▶ **CHALLENGE**: It is required that the lines from the top of the listing through the line with "R_ = math.radians" be reproduced exactly, excluding pictures.

▶ **DATA SEGMENT**:
=====
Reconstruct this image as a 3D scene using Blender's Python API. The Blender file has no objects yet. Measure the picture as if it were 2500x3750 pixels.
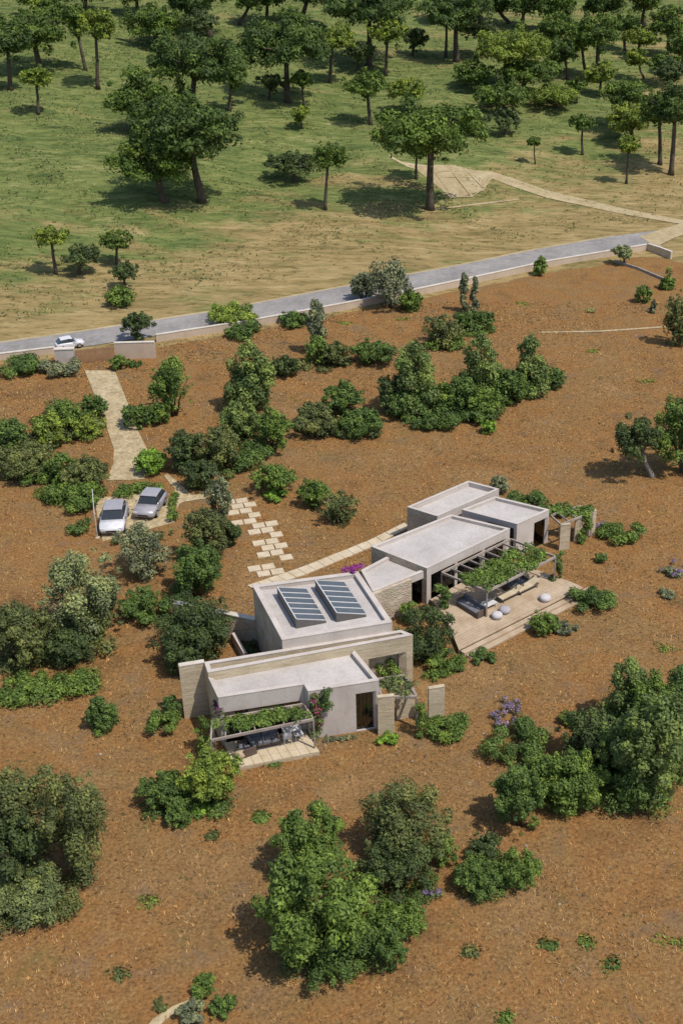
import bpy, math, random
import numpy as np
from mathutils import Vector

sc = bpy.context.scene
COL = sc.collection
R_ = math.radians

# ------------------------------------------------------------------ camera
YH, YN, PX = -600.0, 10000.0, 1500.0            # horizon, nadir, principal column (photo pixels)
FP = math.sqrt((1875 - YH) * (YN - 1875))       # focal length in photo pixels
PIT = math.atan((1875 - YH) / FP)
CAMH = math.cos(PIT) * (1890 - YH) / 46.4
cam_d = bpy.data.cameras.new('camera')
cam = bpy.data.objects.new('camera', cam_d)
COL.objects.link(cam)
cam.location = (0, 0, CAMH)
cam.rotation_euler = (math.pi / 2 - PIT, 0, 0)
cam_d.sensor_fit = 'VERTICAL'
cam_d.sensor_height = 36.0
cam_d.lens = 36.0 * FP / 3750
cam_d.shift_x = (1250 - PX) / 3750
cam_d.clip_start = 0.5
cam_d.clip_end = 5000
sc.camera = cam

# ------------------------------------------------------------------ world, sun, exposure
SUN_EL = R_(60)
SUN_TO = Vector((0.83 * math.cos(SUN_EL), -0.558 * math.cos(SUN_EL), math.sin(SUN_EL))).normalized()
world = bpy.data.worlds.new('World')
sc.world = world
world.use_nodes = True
wn = world.node_tree
wn.nodes.clear()
sky = wn.nodes.new('ShaderNodeTexSky')
sky.sky_type = 'NISHITA'
sky.sun_disc = False
sky.sun_elevation = SUN_EL
sky.sun_rotation = math.atan2(SUN_TO.x, SUN_TO.y)
bg = wn.nodes.new('ShaderNodeBackground')
bg.inputs['Strength'].default_value = 0.14
wo = wn.nodes.new('ShaderNodeOutputWorld')
wn.links.new(sky.outputs[0], bg.inputs[0])
wn.links.new(bg.outputs[0], wo.inputs[0])
sd = bpy.data.lights.new('sun', 'SUN')
sd.energy = 3.7
sd.angle = R_(0.5)
sd.color = (1.0, 0.95, 0.88)
sun = bpy.data.objects.new('sun', sd)
COL.objects.link(sun)
sun.rotation_euler = (-SUN_TO).to_track_quat('-Z', 'Y').to_euler()
sun.location = (60, -30, 80)
sc.view_settings.view_transform = 'Standard'
sc.view_settings.look = 'None'
sc.view_settings.gamma = 1.0
sc.view_settings.use_curve_mapping = False
sc.view_settings.exposure = 0.15

# ------------------------------------------------------------------ geometry helpers
rng = np.random.default_rng(7)
random.seed(7)


def ray(px, py):
    u = (px - PX) / FP
    v = (py - 1875) / FP
    return np.array([u, math.cos(PIT) - v * math.sin(PIT), -math.sin(PIT) - v * math.cos(PIT)])


def at(px, py, z=0.0):
    d = ray(px, py)
    t = (z - CAMH) / d[2]
    return np.array([0, 0, CAMH]) + d * t


ROAD0 = at(8, 1280)
ROAD1 = at(2007, 950)


def yroad(x):
    return ROAD0[1] + (x - ROAD0[0]) * (ROAD1[1] - ROAD0[1]) / (ROAD1[0] - ROAD0[0])


def hgt(x, y):
    x = np.asarray(x, float)
    y = np.asarray(y, float)
    d = y - yroad(np.clip(x, -60, 45)) - 14.0
    sp = 9.0 * np.log1p(np.exp(np.clip(d / 9.0, -30, 30)))
    sp = np.where(d > 200, d, sp)
    rise = np.where(sp < 260, 0.115 * sp, 0.115 * 260 + 0.02 * (sp - 260))
    k = np.clip(sp / 25.0, 0, 1)
    und = 0.55 * np.sin(x * 0.13 + y * 0.05 + 1.0) * np.sin(y * 0.09 - x * 0.03) \
        + 0.30 * np.sin(x * 0.31 + 2 + 0.12 * y) * np.sin(y * 0.22 + 0.4) + 0.12 * np.sin(x * 0.7 + y * .5)
    return rise + k * und


def G(px, py):
    """ground point seen at a photo pixel"""
    d = ray(px, py)
    o = np.array([0, 0, CAMH])
    t0 = CAMH / -d[2] * 0.35
    t1 = CAMH / max(-d[2], 0.02)
    ts = np.linspace(t0, t1 * 1.02 + 1, 400)
    P = o[None] + d[None] * ts[:, None]
    below = P[:, 2] <= hgt(P[:, 0], P[:, 1])
    i = int(np.argmax(below))
    a, b = ts[max(i - 1, 0)], ts[i]
    for _ in range(30):
        m = (a + b) / 2
        p = o + d * m
        if p[2] <= hgt(p[0], p[1]):
            b = m
        else:
            a = m
    p = o + d * b
    return np.array([p[0], p[1], float(hgt(p[0], p[1]))])


def atY(px, py, Y):
    d = ray(px, py)
    return np.array([0, 0, CAMH]) + d * (Y / d[1])


def pscale(P):
    zc = P[1] * math.cos(PIT) - (P[2] - CAMH) * math.sin(PIT)
    return FP / zc


class MB:
    def __init__(self):
        self.v = []
        self.f = []

    def poly_prism(self, pts, z0, z1):
        n = len(pts)
        b = len(self.v)
        for p in pts:
            self.v.append((p[0], p[1], z0))
        for p in pts:
            self.v.append((p[0], p[1], z1))
        self.f.append(tuple(b + i for i in reversed(range(n))))
        self.f.append(tuple(b + n + i for i in range(n)))
        for i in range(n):
            j = (i + 1) % n
            self.f.append((b + i, b + j, b + n + j, b + n + i))
        return self

    def hexa(self, lo, hi):
        """lo, hi: four 3D points each"""
        b = len(self.v)
        self.v += [tuple(p) for p in lo] + [tuple(p) for p in hi]
        self.f += [(b + 3, b + 2, b + 1, b), (b + 4, b + 5, b + 6, b + 7)]
        for i in range(4):
            j = (i + 1) % 4
            self.f.append((b + i, b + j, b + 4 + j, b + 4 + i))
        return self

    def box(self, c, s, ax=None):
        """box centred at c, size s, x axis along ax (2D dir)"""
        ux, uy = (1.0, 0.0) if ax is None else (ax[0], ax[1])
        pts = []
        for sx, sy in ((-1, -1), (1, -1), (1, 1), (-1, 1)):
            dx, dy = sx * s[0] / 2, sy * s[1] / 2
            pts.append((c[0] + dx * ux - dy * uy, c[1] + dx * uy + dy * ux))
        return self.poly_prism(pts, c[2] - s[2] / 2, c[2] + s[2] / 2)

    def beam(self, p, q, w, h):
        """bar from p to q (top line of the bar at p.z), width w, height h"""
        p = np.array(p, float)
        q = np.array(q, float)
        d = q - p
        n = np.array([-d[1], d[0], 0])
        n /= np.linalg.norm(n)
        lo = [p - n * w / 2 - [0, 0, h], q - n * w / 2 - [0, 0, h], q + n * w / 2 - [0, 0, h], p + n * w / 2 - [0, 0, h]]
        hi = [x + [0, 0, h] for x in lo]
        return self.hexa(lo, hi)

    def tube(self, pts, rad, n=7):
        b = len(self.v)
        pts = [np.array(p, float) for p in pts]
        k = len(pts)
        for i, p in enumerate(pts):
            t = pts[min(i + 1, k - 1)] - pts[max(i - 1, 0)]
            t = t / (np.linalg.norm(t) + 1e-9)
            a = np.cross(t, [0.31, 0.95, 0.1])
            a /= np.linalg.norm(a) + 1e-9
            c = np.cross(t, a)
            for j in range(n):
                an = 2 * math.pi * j / n
                self.v.append(tuple(p + rad[i] * (math.cos(an) * a + math.sin(an) * c)))
        for i in range(k - 1):
            for j in range(n):
                j2 = (j + 1) % n
                self.f.append((b + i * n + j, b + i * n + j2, b + (i + 1) * n + j2, b + (i + 1) * n + j))
        self.f.append(tuple(b + j for j in reversed(range(n))))
        self.f.append(tuple(b + (k - 1) * n + j for j in range(n)))
        return self

    def lathe(self, c, prof, n=14):
        """prof: list of (r, z) from bottom to top"""
        b = len(self.v)
        for r, z in prof:
            for j in range(n):
                an = 2 * math.pi * j / n
                self.v.append((c[0] + r * math.cos(an), c[1] + r * math.sin(an), c[2] + z))
        for i in range(len(prof) - 1):
            for j in range(n):
                j2 = (j + 1) % n
                self.f.append((b + i * n + j, b + i * n + j2, b + (i + 1) * n + j2, b + (i + 1) * n + j))
        self.f.append(tuple(b + j for j in reversed(range(n))))
        self.f.append(tuple(b + (len(prof) - 1) * n + j for j in range(n)))
        return self

    def loft(self, secs):
        b = len(self.v)
        n = len(secs[0])
        for s in secs:
            self.v += [tuple(p) for p in s]
        for i in range(len(secs) - 1):
            for j in range(n):
                j2 = (j + 1) % n
                self.f.append((b + i * n + j, b + i * n + j2, b + (i + 1) * n + j2, b + (i + 1) * n + j))
        self.f.append(tuple(b + j for j in reversed(range(n))))
        self.f.append(tuple(b + (len(secs) - 1) * n + j for j in range(n)))
        return self

    def mesh(self, name, mat, smooth=False):
        me = bpy.data.meshes.new(name)
        me.from_pydata([tuple(map(float, v)) for v in self.v], [], self.f)
        if mat:
            me.materials.append(mat)
        if smooth:
            for p in me.polygons:
                p.use_smooth = True
        me.update()
        return me

    def build(self, name, mat, parent=None, smooth=False, bevel=0.0):
        o = bpy.data.objects.new(name, self.mesh(name, mat, smooth))
        COL.objects.link(o)
        if parent is not None:
            o.parent = parent
            o.matrix_parent_inverse = parent.matrix_basis.inverted()
        if bevel:
            m = o.modifiers.new('bevel', 'BEVEL')
            m.width = bevel
            m.segments = 2
            m.limit_method = 'ANGLE'
        return o


def tag(o, label=None, cat=None, group=None, kind=None):
    if label:
        o['label'] = label
    if cat:
        o['category'] = cat
    if group:
        o['group'] = group
    if kind:
        o['kind'] = kind
    return o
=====
▶ **RESULT FOR THIS TASK**:
Reconstruct this image as a 3D scene using Blender's Python API. The Blender file has no objects yet. Measure the picture as if it were 2500x3750 pixels.
import bpy, math, random
import numpy as np
from mathutils import Vector

sc = bpy.context.scene
COL = sc.collection
R_ = math.radians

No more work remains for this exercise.